Na quinta-feira passada, a Assembleia Geral aprovou uma moção solicitando ao Conselho de Segurança que cogite a hipótese de submeter os dirigentes norte-coreanos ao Tribunal Penal Internacional (TPI) por crimes contra a humanidade. A resolução teve 116 votos a favor, 20 contra e 53 abstenções. O texto, patrocinado pela União Europeia e o Japão, já havia sido aprovado em novembro pela Comissão de Direitos Humanos como extensão do relatório divulgado em fevereiro por um painel de investigadores que constatou todo tipo de barbaridade no país asiático.

A resolução incluiu uma lista de atrocidades cometidas contra a população, como campos de internamento, deslocamentos forçados e outras violações dos direitos humanos. O inquérito da ONU constatou políticas de extermínio, assassinatos, escravidão, execuções sumárias, torturas, violência sexual, abortos forçados e perseguições por motivos políticos, religiosos, raciais ou de gênero. Segundo o documento de fevereiro, 120.000 prisioneiros políticos estão retidos em quatro grandes campos de concentração, onde passam fome e são submetidos a trabalhos forçados.

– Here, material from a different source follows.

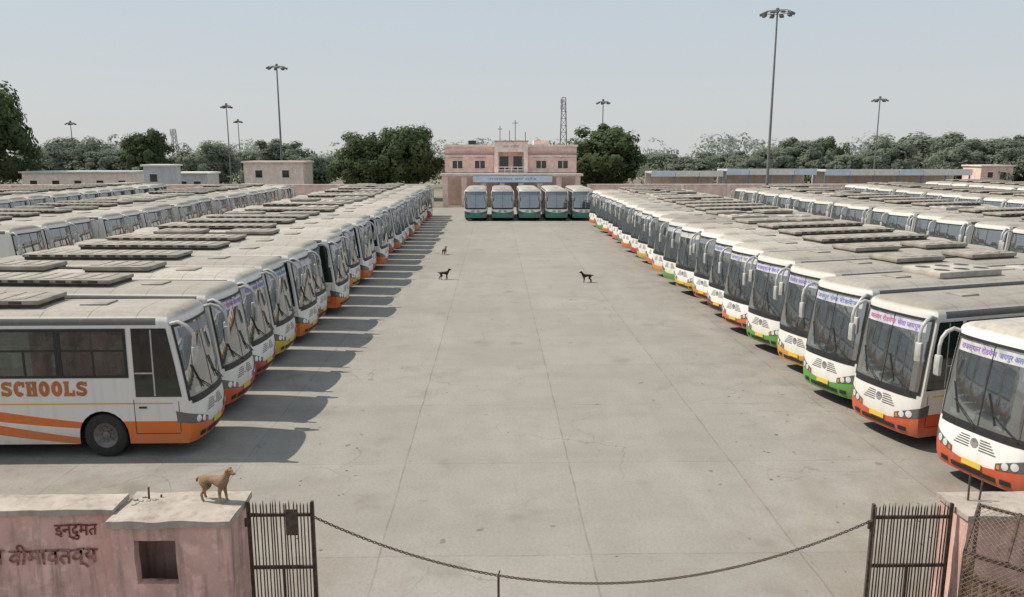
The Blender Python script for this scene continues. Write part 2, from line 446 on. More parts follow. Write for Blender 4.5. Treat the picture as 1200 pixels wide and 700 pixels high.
    for a, c in ((-5.9, -3.6), (-9.5, -7.2)):
        mb.box(a, c, -.70, .70, 3.33, 3.47, 0, .05); mb.box(a+.05, c-.05, -.62, .62, 3.27, 3.332, 1)
        for k in range(4): mb.box(a+.2+k*.48, a+.5+k*.48, -.52, .52, 3.467, 3.485, 0)
    mb.box(-7.25, -5.85, -.06, .06, 3.275, 3.35, 1)
    ROOFS['twin'] = mb.mesh('roof_unit', [M['roofbox'], M['roofside']], 40)
    link_mesh('roof_unit', ROOFS['rack'], b)
    mb = MB(); mb.box(-2.95, -2.3, -.33, .33, 3.275, 3.34, 0, .025); mb.build('roof_hatch', M['roofbox'], b, 40)
    mb = MB(); mb.grid(8, 4, lambda u, v: Vector((-L-.07, (1-2*u)*.95, 1.9+.8*v))); mb.build('rear_window', M['dark_glass'], b)
    return b

PAL = {'orange': (.66, .15, .02), 'red orange': (.58, .085, .018), 'red': (.46, .03, .025), 'green': (.09, .33, .04), 'amber': (.70, .29, .02),
       'yellow': (.62, .42, .04), 'maroon': (.22, .02, .025), 'teal': (.03, .22, .17), 'blue': (.04, .09, .30)}
ORD = ['first', 'second', 'third', 'fourth', 'fifth', 'sixth', 'seventh', 'eighth', 'ninth', 'tenth', 'eleventh', 'twelfth', 'thirteenth', 'fourteenth', 'fifteenth', 'sixteenth', 'seventeenth', 'eighteenth', 'nineteenth', 'twentieth', 'twenty-first', 'twenty-second', 'twenty-third', 'twenty-fourth', 'twenty-fifth', 'twenty-sixth', 'twenty-seventh', 'twenty-eighth', 'twenty-ninth', 'thirtieth']
FULL = ()
MID = ('frame', 'wiper', 'steering_wheel', 'badge', 'number_plate', 'lens', 'turn_signal', 'handle', 'tail_light', 'rear_window', 'mirror_glass', 'rim', 'air_intake', 'fog_lamp', 'driver_seat', 'notice', 'window_divider')
LOW = MID+('seat', 'dashboard', 'door', 'wheel', 'grille', 'cowl_panel', 'destination_strip', 'curtain')
BOARD = [(.58, .56, .66), (.20, .21, .24), (.54, .54, .56), (.48, .48, .56), (.60, .58, .56), (.12, .13, .15)]
proto = make_bus((0, 0, 0), 0)
used = [False]
def bus(x, y, rot, col, alpha, label, group, skip=FULL, roof=None, wy=.885, board=None, wz=1.085, wx=.88):
    if roof is None: roof = random.choice(['rack', 'rack', 'rack', 'rack', 'rack', 'twin', 'twin', 'pod'])
    if not used[0]: b = proto; used[0] = True
    else:
        sk = tuple(skip)+(('roof_unit',) if roof == 'none' else ())
        b = dup(proto, None, sk)
    b.location = (x, y, 0); b.rotation_euler = (0, 0, R(rot)); b.scale = (wx, wy, wz)
    tag(b, label, 'bus', group)
    for ch in KIDS[b.name]:
        nm = ch.name.split('.')[0]
        if nm == 'body': ch.color = (*PAL[col], alpha)
        if nm == 'roof_unit' and roof != 'none':
            ch.data = ROOFS[roof]
            if b is not proto: ch.location.x = random.uniform(-.25, .15)
        if nm == 'windscreen':
            for g in KIDS.get(ch.name, []):
                if g.name.split('.')[0] == 'destination_strip': g.color = (*(BOARD[board] if board is not None else random.choice(BOARD)), 1)
    return b
def strip_of(b):
    for ch in KIDS[b.name]:
        if ch.name.startswith('windscreen'): return ch

lcols = ['orange', 'red orange', 'red', 'yellow', 'orange', 'red', 'orange', 'red', 'amber', 'orange', 'red orange', 'orange', 'amber', 'red', 'orange', 'green', 'orange', 'red', 'orange', 'amber', 'red', 'orange', 'green', 'orange', 'red', 'orange', 'red']
left = []
for i, c in enumerate(lcols):
    dx = 0 if i == 0 else random.uniform(-.28, .22)
    rot = 0 if i == 0 else -3+random.uniform(-1.6, 1.6)
    lab = ('white coach with orange skirt and SCHOOLS lettering on its side, nearest on the left' if i == 0 else
           f'white coach with {c} skirt, {ORD[i]} from the near end of the left front row')
    left.append(bus(-6.98+dx, 18.50+2.7*i, rot, c, 1., lab, 'buses in the left front row', FULL if i < 9 else MID, roof='rack' if i in (0, 1, 3, 4) else ('twin' if i == 2 else None), board=(1, 0, 3, 2)[i] if i < 4 else None, wx=1. if i == 0 else .9, wz=1.07))
rcols = ['red orange', 'red orange', 'green', 'amber', 'green', 'orange', 'maroon', 'orange', 'yellow', 'green', 'amber', 'orange', 'yellow', 'red', 'orange', 'teal', 'orange', 'red', 'orange', 'green', 'red', 'orange']
right = []
for i, c in enumerate(rcols):
    x, y = (10.06, 15.10) if i == 0 else (9.60+random.uniform(-.15, .15), 18.33+2.86*(i-1))
    lab = f'white coach with {c} skirt, {ORD[i]} from the near end of the right front row'
    if i == 0: lab = 'white coach with red orange skirt, nearest on the right beside the gate'
    right.append(bus(x, y, 180+16+random.uniform(-1.2, 1.2), c, 1., lab, 'buses in the right front row', FULL if i < 9 else MID, roof='none' if i in (0, 1) else ('pod' if i == 2 else None), wy=.905, board=(4, 0, 2, 3, 0, 4, 2)[i] if i < 7 else None))
ends = ['leftmost', 'second from left', 'middle one', 'second from right', 'rightmost']
for i in range(5):
    bus(-2.05+2.88*i, 82.0, -90, 'teal', .80, f'white coach with teal green skirt at the far end, facing the camera, {ends[i]}', 'buses across the far end', MID, roof='none', wy=.97, board=1, wz=1.03)
def row(n, x, y0, dy, rot, side, rname):
    for i in range(n):
        c = random.choice(['orange', 'red', 'green', 'amber', 'teal', 'blue'])
        bus(x+random.uniform(-.3, .3), y0+dy*i, rot+random.uniform(-1.5, 1.5), c, 1. if random.random() < .7 else .7,
            f'coach standing {ORD[i]} from the near end of the {rname} row back on the {side}', f'buses in the {rname} row on the {side}', LOW, wx=.84)
row(19, -22.8, 38.5, 2.75, -6, 'left', 'second')
row(14, -38.5, 56, 2.78, -6, 'left', 'third')
row(16, 25.3, 36.5, 2.86, 196, 'right', 'second')
row(13, 40.5, 54, 2.86, 196, 'right', 'third')
row(10, 55.5, 72, 2.86, 196, 'right', 'fourth')

# heavy slab lettering along the side of the near left coach
def slab_letters():
    mb = MB(); H, W, S = .335, .252, .096; x = -4.52
    def P(x_, z_, o=.008): return Sp(x_, 1.43+z_, -1, o)
    def ribbon(pts, wd, o):
        n = len(pts); l = []; r = []
        for i, (a, b) in enumerate(pts):
            p, q = pts[max(0, i-1)], pts[min(n-1, i+1)]; dx, dz = q[0]-p[0], q[1]-p[1]; m = math.hypot(dx, dz)
            nx, nz = -dz/m*wd/2, dx/m*wd/2; l.append(P(a+nx, b+nz, o)); r.append(P(a-nx, b-nz, o))
        mb.add(l+r, [(i, n+i, n+i+1, i+1) for i in range(n-1)])
    def rect(a, b, c, d, o=.008): mb.add([P(a, c, o), P(b, c, o), P(b, d, o), P(a, d, o)], [(0, 1, 2, 3)])
    arc = lambda cx, cz, rx, rz, a0, a1, n=16: [(cx+rx*math.cos(R(a0+(a1-a0)*k/n)), cz+rz*math.sin(R(a0+(a1-a0)*k/n))) for k in range(n+1)]
    for ch in 'SCHOOLS':
        cx = x+W/2
        if ch == 'S':
            ribbon(arc(cx, .232, W/2-S/2, .060, 25, 270)+arc(cx, .100, W/2-S/2, .062, 85, -155)[1:], S*.85, .008)
            rect(x+W-.05, x+W, .225, .325, .010); rect(x, x+.05, .012, .110, .010)
        elif ch == 'C':
            ribbon(arc(cx, H/2, W/2-S/2, H/2-S/2+.008, 42, 318, 22), S, .008); rect(x+W-.055, x+W, .205, .325, .010)
        elif ch == 'O': ribbon(arc(cx, H/2, W/2-S/2, H/2-S/2+.008, 0, 360, 28), S, .008)
        elif ch == 'H':
            for a in (x+.012, x+W-.012-S): rect(a, a+S, 0, H); rect(a-.016, a+S+.010, 0, .048, .010); rect(a-.016, a+S+.010, H-.048, H, .010)
            rect(x+.08, x+W-.08, H/2-.035, H/2+.035, .0095)
        elif ch == 'L':
            rect(x+.018, x+.018+S, 0, H); rect(x, x+W, 0, .075, .010); rect(x+W-.05, x+W, .0, .135, .012); rect(x, x+.132, H-.048, H, .010)
        x += W+.036
    return mb.mesh('side_lettering', M['letter_orange'])
link_mesh('side_lettering', slab_letters(), left[0])
RJ, RD, JP, AL, SV = '\u0930\u093e\u091c\u0938\u094d\u0925\u093e\u0928', '\u0930\u094b\u0921\u0935\u0947\u091c', '\u091c\u092f\u092a\u0941\u0930', '\u0905\u0932\u0935\u0930', '\u0938\u0947\u0935\u093e'
rstrips = [((RJ+' '+RD, 'letter_purple'), (JP+' '+AL, 'letter_blue')), ((AL+' '+RD, 'letter_red'), (SV+' '+JP, 'letter_purple')), ((JP+' '+SV, 'letter_blue'), (RD, 'letter_blue')), ((RD+' '+AL, 'letter_purple'), (SV, 'letter_blue')), ((RJ, 'letter_purple'), (SV+' '+RD, 'letter_blue')), ((JP, 'letter_blue'), (AL, 'letter_purple')), ((RD, 'letter_blue'), (AL, 'letter_purple'))]
def strip_text(b, items):
    for (t, m), c0, w in zip(items, (-.42, .50), (1.0, .72)):
        me = text_mesh('strip_lettering', t, .15, M[m], lambda u, v: Fp((u+c0)/Yo(2.79), 2.785+v, .020), .003, w)
        link_mesh('strip_lettering', me, strip_of(b))
for i in range(7): strip_text(right[i], rstrips[i])
for i, k in ((1, 1), (2, 3), (3, 2)): strip_text(left[i], rstrips[k])

# ------------------------------------------------------------------ ground
def ground_mat():
    g = G('dusty_concrete'); co = g.coord(); x, y, z = g.sep(co)
    n1 = g.noise(co, .16, 6, .6); n2 = g.noise(co, 1.1, 6, .65); n3 = g.noise(co, 14, 4, .6); n4 = g.noise(g.scale(co, (.8, .12, 1)), .7, 5, .6); n5 = g.noise(g.scale(co, (.25, 1., 1)), .45, 5, .6)
    c = g.mix(g.rng(n1, .3, .7), (.255, .233, .203), (.305, .281, .247))
    c = g.mix(g.math('MULTIPLY', g.rng(n2, .42, .72), .38), c, (.198, .177, .151))
    c = g.mix(g.math('MULTIPLY', g.rng(n4, .5, .75), .45), c, (.348, .323, .286))
    c = g.mix(g.math('MULTIPLY', g.rng(n5, .5, .7), .34), c, (.198, .179, .155))
    c = g.mix(g.math('MULTIPLY', g.rng(n3, .45, .7), .28), c, (.163, .145, .123))
    wob = g.math('MULTIPLY', g.math('SUBTRACT', g.noise(co, .6, 3), .5), .10)
    jx = g.math('PINGPONG', g.math('ADD', g.math('ADD', x, 2.1+38), wob), 1.9)
    jy = g.math('PINGPONG', g.math('ADD', g.math('ADD', y, -16.9+84), wob), 2.1)
    j = g.math('MAXIMUM', g.math('LESS_THAN', jx, .018), g.math('MULTIPLY', g.math('LESS_THAN', jy, .02), .6))
    c = g.mix(g.math('MULTIPLY', j, g.rng(n2, .35, .65, .15, .65)), c, (.12, .10, .082))
    wn = g.nt.nodes.new('ShaderNodeTexWhiteNoise'); wn.noise_dimensions = '2D'
    cb = g.nt.nodes.new('ShaderNodeCombineXYZ')
    g.put(cb.inputs[0], g.math('FLOOR', g.math('DIVIDE', g.math('ADD', g.math('ADD', x, 2.1+38), wob), 3.8))); g.put(cb.inputs[1], g.math('FLOOR', g.math('DIVIDE', g.math('ADD', g.math('ADD', y, -16.9+84), wob), 4.2)))
    g.put(wn.inputs[0], cb.outputs[0])
    c = g.mix(g.rng(wn.outputs[0], 0., 1., 0., .11), c, (.13, .115, .10))
    vo = g.nt.nodes.new('ShaderNodeTexVoronoi'); vo.feature = 'DISTANCE_TO_EDGE'; vo.inputs['Scale'].default_value = .33
    mp = g.nt.nodes.new('ShaderNodeVectorMath'); mp.operation = 'ADD'
    nz = g.nt.nodes.new('ShaderNodeTexNoise'); nz.inputs['Scale'].default_value = .9; nz.inputs['Detail'].default_value = 6; g.put(nz.inputs['Vector'], co)
    g.put(mp.inputs[0], co); g.put(mp.inputs[1], nz.outputs['Color']); g.put(vo.inputs['Vector'], mp.outputs[0])
    cr = g.math('MULTIPLY', g.math('LESS_THAN', vo.outputs['Distance'], .004), g.rng(n1, .47, .56))
    c = g.mix(g.math('MULTIPLY', cr, .4), c, (.12, .10, .085))
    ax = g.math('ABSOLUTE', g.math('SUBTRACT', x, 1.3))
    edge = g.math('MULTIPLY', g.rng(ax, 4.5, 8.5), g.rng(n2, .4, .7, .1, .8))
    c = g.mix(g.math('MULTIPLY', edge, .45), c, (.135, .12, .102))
    sp = g.noise(co, .55, 3, .5); sp2 = g.noise(co, 2.3, 2, .5)
    c = g.mix(g.math('MULTIPLY', g.rng(sp, .62, .74), .34), c, (.13, .115, .10))
    c = g.mix(g.math('MULTIPLY', g.rng(sp2, .71, .75), .55), c, (.09, .08, .07))
    near = g.math('MULTIPLY', g.rng(y, 17., 11.), g.rng(n2, .35, .65))
    side = g.rng(ax, 2.5, 6.)
    c = g.mix(g.math('MULTIPLY', g.math('MULTIPLY', near, side), .75), c, (.20, .152, .108))
    g.set(Base_Color=c, Roughness=.92); g.bump(g.math('ADD', n3, n2), .4, .03)
    return g.m
def plane(name, x0, x1, y0, y1, z, m):
    mb = MB(); mb.add([(x0, y0, z), (x1, y0, z), (x1, y1, z), (x0, y1, z)], [(0, 1, 2, 3)])
    o = mb.build(name, m); o['kind'] = 'structure'; return o
ge = G('dry_earth'); n1 = ge.noise(ge.coord(), .05, 6); ge.set(Base_Color=ge.mix(ge.rng(n1, .3, .7), (.14, .13, .085), (.22, .19, .14)), Roughness=.95)
plane('ground', -900, 900, -100, 1500, -.006, ge.m)
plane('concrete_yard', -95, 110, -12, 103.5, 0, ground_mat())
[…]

Pyongyang rejeitou a resolução. “É produto de um complô político para tentar mudar nosso país”, denunciou o embaixador do país na ONU, An Myong-hun. O presidente da comissão de inquérito, o juiz australiano Michael Kirby, advertiu em fevereiro que Kim Jong-un, como líder do país, deve assumir sua responsabilidade acerca desses crimes.

Temendo a ação da Justiça internacional, o regime norte-coreano realizou vários movimentos para se defender. Entre outras coisas, mostrou-se disposto a cooperar com a ONU e convidou dois de seus representantes para visitarem o país.